Затронув эти случаи, мы не можем обойти молчанием того, что смех или улыбка в этих случаях обычно сдвоены с плачем и слезами. Плач есть такое же магическое средство помощи и даже воскрешения умершего, как и смех: «Плачем и причитанием воскресили Исида и Нефтида Осириса; их плач был живителен и для усопшего и иногда писался на заупокойных папирусах».[31] Тема плача так же могла бы быть разработана, как и тема смеха, но здесь мы этого делать не будем,

6. Земледельческая концепция смеха

Простым механическим перенесением действия смеха на растительность дело не ограничилось, Земледелец хорошо знает, отчего размножаются живые существа. Правда, это в достаточной степени известно было и прежде, но только теперь супружество приобретает ярко выраженное культовое значение. Здесь оно встречается с традицией смеха и образует с ним один комплекс. Если прежде смеялись, рождая ребенка или убивая зверя, чтобы он возродился, то теперь смеются, засевая поле, чтобы земля родила; но к этому прибавилось другое: на полях смеясь делают и то, что способствует умножению, — на полях сочетаются. Супружество и смех становятся средством (магическим в том смысле, в каком это оговорено выше) умножения урожая. Такова земледельческая концепция смеха: он вместе с супружеством обеспечивает урожай. Но земледелие же создает богов и богинь. Так получается концепция, что ради прорастания трав и злаков надо рассмешить богиню земли и дать ей супруга.

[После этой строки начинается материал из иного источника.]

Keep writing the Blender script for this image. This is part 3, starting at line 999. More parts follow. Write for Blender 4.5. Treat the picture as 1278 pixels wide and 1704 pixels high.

Мы не можем здесь войти во всю ширь фаллических обрядов земледельческого характера. Они тянутся от античности через средневековье вплоть до наших дней. Мы должны придерживаться тех материалов, которые подводят нас к сказке. Здесь мы сперва совсем вкратце остановимся на явлении пасхального смеха. Как уже указано, обычай состоял в том, что священник в день пасхи с церковной кафедры провозглашал шутки и вызывал прихожан на смех. Праздник пасхи есть праздник воскресенья божества и вместе с тем праздник воскресенья природы. Возможно, что сюда же относятся апрельские шутки. Ферле сообщает о случае, когда в Германии при посеве овощей смеялись (Ферле, с, 4). Флюк, специально исследовавший пасхальный смех, отрицает всякое мифическое, магическое происхождение его, считая, что это явление чисто христианское, вызванное стремлением развеселить паству после мрачных дней поста. Однако в пасхальный смех входят не только шутки. Сам священник не ограничивался рассказами, а совершал вещи, которые напоминают нам царевну, показывающую свои приметы. Между прочим, первым писавшим о пасхальном смехе был гуманист Эколампадий, написавший трактат «De risu paschali epistola apologetica», изданный в Базеле в 1518 г. Но Эколампадий, а также и Эразм Роттердамский (1535) рассказывают не все. О вещах, которые совершались вне церкви, в темноте, на полях, он умалчивает, потому что они obscenioresss.[32] Нам совсем не важно установить, что именно делалось: нам важен характер этих действий, а он ясен и без деталей; нам важна мыслительная основа их. Что дело здесь вовсе не в том, чтобы развеселить уставшую от поста паству, показывает античный материал. Мы укажем лишь очень немногие нужные нам черты. Прежде всего сама земля мыслилась как женский организм. «Изменения, происходившие в земле, в результате которых земледелец получал урожай, он рассматривал как явления женского организма земли. Земледелец понимал урожай как рождение разрешившейся от бремени земли». Соответственное толкование получает и пахота (Бог., с. 91).[33]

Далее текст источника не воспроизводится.